Look through the records below, count the lines with the word "script", and reply with only the number.

-- Begin SUPPLIED ENTRIES --

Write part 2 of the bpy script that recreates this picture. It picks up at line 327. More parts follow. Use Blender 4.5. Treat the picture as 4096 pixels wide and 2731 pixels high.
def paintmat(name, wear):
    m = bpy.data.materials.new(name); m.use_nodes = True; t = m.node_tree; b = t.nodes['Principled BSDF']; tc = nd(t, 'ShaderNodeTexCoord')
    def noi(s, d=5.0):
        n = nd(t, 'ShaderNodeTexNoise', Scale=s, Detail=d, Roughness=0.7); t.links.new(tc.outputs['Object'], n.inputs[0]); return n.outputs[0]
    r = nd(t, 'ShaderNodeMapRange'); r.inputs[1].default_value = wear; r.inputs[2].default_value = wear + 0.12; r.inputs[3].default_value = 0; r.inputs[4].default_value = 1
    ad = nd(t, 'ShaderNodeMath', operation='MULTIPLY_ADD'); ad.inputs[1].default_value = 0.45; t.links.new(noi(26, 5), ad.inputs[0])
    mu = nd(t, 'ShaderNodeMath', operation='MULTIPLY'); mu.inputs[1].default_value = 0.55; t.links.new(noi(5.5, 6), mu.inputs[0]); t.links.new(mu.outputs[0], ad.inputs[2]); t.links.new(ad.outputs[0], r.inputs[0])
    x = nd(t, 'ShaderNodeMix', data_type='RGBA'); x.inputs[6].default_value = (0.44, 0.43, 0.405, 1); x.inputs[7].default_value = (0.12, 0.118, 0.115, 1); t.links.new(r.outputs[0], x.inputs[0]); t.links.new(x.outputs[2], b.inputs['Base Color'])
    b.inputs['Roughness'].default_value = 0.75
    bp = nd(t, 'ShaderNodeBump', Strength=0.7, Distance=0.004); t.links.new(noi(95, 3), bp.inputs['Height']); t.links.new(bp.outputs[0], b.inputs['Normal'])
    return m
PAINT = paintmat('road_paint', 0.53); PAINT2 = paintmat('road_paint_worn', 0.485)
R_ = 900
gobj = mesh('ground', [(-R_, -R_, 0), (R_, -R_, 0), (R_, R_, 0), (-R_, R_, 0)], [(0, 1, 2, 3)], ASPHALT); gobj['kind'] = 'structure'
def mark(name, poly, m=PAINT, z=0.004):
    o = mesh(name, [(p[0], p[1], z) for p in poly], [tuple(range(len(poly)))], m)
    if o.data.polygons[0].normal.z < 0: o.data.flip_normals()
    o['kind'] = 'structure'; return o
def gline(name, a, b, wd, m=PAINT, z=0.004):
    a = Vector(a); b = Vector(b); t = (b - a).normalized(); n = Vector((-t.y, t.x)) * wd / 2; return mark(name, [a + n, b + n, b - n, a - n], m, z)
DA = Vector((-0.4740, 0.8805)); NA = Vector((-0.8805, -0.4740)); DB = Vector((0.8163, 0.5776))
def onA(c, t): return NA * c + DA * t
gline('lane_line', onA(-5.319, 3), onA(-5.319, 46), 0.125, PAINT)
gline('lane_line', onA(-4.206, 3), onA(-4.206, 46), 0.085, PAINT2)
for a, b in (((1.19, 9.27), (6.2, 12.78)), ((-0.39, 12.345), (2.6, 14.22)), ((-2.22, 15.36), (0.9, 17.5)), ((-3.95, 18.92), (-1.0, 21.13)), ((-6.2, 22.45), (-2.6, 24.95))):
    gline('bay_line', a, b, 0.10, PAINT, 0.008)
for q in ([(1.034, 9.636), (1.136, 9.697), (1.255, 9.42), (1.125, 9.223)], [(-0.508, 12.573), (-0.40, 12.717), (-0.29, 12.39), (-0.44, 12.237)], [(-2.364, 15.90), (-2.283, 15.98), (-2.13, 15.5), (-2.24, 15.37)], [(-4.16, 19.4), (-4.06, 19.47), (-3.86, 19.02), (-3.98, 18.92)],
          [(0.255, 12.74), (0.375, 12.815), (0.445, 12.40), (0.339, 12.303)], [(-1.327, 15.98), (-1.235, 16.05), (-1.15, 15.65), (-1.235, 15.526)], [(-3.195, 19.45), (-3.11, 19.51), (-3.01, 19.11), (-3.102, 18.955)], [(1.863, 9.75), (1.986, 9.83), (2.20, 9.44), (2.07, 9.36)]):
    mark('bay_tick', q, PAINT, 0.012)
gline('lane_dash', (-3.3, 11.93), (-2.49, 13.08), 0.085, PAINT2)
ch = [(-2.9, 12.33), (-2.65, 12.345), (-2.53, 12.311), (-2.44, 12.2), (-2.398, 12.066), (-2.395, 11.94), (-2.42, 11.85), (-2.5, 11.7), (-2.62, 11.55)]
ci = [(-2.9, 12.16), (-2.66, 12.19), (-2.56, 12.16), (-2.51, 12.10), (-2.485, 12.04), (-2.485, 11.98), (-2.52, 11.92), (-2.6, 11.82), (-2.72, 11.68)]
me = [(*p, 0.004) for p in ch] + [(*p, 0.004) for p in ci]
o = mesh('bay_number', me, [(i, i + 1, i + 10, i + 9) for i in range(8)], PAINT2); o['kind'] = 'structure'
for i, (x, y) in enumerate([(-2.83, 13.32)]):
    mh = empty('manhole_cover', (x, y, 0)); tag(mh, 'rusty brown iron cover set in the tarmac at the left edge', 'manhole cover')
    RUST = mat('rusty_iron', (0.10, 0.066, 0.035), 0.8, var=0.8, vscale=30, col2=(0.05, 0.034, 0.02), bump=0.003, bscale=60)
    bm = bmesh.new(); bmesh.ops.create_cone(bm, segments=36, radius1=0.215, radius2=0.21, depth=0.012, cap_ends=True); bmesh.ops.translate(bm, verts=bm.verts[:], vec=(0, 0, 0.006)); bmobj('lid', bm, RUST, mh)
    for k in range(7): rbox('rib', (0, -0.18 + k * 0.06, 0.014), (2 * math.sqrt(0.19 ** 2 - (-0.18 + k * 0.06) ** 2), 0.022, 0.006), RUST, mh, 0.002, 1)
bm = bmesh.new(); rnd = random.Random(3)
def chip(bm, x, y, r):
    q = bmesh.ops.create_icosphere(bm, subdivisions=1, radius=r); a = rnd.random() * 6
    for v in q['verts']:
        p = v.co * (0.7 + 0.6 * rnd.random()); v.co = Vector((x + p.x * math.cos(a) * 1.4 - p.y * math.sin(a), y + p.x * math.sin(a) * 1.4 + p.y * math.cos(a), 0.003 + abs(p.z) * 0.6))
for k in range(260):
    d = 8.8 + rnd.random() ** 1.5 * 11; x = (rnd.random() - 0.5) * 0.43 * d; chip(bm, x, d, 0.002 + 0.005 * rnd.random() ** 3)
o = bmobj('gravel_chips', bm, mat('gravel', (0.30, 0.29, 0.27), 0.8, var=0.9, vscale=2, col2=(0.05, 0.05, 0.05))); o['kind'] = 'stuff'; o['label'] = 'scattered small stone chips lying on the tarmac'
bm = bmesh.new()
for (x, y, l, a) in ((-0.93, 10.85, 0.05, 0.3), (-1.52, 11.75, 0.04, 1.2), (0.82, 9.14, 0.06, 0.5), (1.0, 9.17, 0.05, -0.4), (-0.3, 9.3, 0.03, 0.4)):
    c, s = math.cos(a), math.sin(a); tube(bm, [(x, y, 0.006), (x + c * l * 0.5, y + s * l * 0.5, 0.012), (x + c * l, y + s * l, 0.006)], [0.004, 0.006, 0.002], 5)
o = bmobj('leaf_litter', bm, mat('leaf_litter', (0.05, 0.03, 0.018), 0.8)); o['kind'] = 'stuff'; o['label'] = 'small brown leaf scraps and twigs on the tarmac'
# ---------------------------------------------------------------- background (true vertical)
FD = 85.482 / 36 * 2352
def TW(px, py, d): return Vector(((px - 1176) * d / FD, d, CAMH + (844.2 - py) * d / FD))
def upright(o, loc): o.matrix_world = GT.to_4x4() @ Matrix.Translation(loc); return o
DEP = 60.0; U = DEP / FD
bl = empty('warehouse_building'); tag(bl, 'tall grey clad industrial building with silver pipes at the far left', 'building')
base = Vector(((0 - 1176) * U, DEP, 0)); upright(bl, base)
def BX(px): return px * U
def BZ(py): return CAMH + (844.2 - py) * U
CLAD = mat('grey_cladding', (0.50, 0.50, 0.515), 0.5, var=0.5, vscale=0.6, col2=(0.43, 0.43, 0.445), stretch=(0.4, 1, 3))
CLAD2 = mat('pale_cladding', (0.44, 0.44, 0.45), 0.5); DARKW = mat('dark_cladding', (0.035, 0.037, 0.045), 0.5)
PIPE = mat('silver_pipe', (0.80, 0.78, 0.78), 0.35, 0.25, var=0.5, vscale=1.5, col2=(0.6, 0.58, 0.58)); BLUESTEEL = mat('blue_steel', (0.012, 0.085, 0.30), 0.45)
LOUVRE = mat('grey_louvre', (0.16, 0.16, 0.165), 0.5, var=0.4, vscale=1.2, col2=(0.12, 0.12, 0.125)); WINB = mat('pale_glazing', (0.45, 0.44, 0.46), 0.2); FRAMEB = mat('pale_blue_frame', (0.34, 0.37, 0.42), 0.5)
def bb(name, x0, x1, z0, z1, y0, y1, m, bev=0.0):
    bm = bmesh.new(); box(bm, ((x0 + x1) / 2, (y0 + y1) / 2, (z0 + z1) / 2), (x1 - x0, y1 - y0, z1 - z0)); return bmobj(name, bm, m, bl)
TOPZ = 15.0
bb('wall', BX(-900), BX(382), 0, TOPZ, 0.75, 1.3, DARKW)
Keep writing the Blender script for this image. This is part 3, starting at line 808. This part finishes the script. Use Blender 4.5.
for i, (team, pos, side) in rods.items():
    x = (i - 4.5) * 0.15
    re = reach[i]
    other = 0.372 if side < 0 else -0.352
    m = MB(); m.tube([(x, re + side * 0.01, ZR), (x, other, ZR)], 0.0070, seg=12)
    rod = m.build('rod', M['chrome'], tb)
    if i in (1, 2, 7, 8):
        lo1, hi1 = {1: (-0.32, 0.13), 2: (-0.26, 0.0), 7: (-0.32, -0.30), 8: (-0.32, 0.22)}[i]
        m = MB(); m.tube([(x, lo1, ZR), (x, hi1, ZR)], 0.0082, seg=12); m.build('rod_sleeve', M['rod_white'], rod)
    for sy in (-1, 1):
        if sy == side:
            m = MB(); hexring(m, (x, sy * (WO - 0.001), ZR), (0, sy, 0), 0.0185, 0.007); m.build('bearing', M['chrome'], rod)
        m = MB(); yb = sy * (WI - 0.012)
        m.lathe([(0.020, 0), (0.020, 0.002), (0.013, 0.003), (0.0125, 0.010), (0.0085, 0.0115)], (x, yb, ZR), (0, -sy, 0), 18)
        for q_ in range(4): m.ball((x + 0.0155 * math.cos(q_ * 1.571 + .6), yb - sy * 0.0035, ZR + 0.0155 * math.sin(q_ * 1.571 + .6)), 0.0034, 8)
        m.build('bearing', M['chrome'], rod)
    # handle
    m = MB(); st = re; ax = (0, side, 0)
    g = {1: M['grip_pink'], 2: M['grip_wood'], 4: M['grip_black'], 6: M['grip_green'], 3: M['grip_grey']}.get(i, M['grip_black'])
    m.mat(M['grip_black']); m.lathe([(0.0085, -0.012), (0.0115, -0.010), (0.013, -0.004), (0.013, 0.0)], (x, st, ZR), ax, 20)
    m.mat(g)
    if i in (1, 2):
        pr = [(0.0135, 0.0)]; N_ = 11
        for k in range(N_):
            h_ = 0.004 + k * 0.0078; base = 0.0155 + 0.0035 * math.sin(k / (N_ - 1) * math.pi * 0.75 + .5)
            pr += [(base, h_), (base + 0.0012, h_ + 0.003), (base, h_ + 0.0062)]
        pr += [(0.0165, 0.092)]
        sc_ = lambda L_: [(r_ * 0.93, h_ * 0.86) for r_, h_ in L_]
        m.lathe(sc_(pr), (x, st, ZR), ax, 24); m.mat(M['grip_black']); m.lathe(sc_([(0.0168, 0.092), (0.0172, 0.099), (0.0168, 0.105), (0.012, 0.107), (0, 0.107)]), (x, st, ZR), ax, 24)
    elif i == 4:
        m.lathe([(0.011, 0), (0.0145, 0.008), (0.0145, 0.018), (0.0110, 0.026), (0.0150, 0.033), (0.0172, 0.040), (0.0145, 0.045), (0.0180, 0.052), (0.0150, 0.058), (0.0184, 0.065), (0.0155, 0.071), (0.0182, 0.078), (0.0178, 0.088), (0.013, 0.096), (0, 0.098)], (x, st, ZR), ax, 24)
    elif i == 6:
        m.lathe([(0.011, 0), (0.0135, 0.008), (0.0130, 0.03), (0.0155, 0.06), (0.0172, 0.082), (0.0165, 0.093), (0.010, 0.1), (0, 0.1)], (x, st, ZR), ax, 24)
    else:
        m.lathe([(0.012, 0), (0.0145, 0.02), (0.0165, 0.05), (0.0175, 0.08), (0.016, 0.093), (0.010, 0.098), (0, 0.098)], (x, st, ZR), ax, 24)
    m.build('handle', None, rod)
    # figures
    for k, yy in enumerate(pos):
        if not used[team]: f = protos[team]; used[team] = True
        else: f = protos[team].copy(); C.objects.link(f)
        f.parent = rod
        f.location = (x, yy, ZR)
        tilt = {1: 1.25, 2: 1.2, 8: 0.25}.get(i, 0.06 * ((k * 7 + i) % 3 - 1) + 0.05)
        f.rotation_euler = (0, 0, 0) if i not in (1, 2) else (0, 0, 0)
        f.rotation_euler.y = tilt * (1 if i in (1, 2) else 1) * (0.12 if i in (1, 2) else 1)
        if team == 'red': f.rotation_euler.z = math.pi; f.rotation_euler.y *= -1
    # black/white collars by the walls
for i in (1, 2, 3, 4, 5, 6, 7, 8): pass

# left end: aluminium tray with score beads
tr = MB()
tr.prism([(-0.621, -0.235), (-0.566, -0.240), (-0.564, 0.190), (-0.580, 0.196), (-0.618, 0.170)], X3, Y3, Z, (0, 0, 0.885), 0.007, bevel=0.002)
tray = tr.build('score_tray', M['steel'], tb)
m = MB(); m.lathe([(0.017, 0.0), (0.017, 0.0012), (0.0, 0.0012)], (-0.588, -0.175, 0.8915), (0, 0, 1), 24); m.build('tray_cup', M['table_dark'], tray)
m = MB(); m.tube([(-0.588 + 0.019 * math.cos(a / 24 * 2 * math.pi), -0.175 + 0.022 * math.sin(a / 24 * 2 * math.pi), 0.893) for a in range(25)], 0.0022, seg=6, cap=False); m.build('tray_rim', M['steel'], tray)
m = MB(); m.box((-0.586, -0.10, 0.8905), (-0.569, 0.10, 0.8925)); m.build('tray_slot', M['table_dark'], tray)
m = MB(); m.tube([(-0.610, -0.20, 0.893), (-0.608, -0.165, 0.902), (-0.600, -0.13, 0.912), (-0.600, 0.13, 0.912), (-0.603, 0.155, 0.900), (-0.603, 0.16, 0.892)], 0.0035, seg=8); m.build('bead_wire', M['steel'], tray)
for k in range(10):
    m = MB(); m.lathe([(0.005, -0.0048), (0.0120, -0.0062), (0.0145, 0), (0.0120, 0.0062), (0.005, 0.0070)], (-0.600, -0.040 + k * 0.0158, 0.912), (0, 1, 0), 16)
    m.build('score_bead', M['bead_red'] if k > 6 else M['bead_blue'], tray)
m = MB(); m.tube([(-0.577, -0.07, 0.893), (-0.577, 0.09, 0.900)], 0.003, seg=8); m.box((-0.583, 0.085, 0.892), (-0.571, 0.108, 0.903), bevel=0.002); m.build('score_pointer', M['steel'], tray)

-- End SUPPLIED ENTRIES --

EXERCISE SOLUTION –
2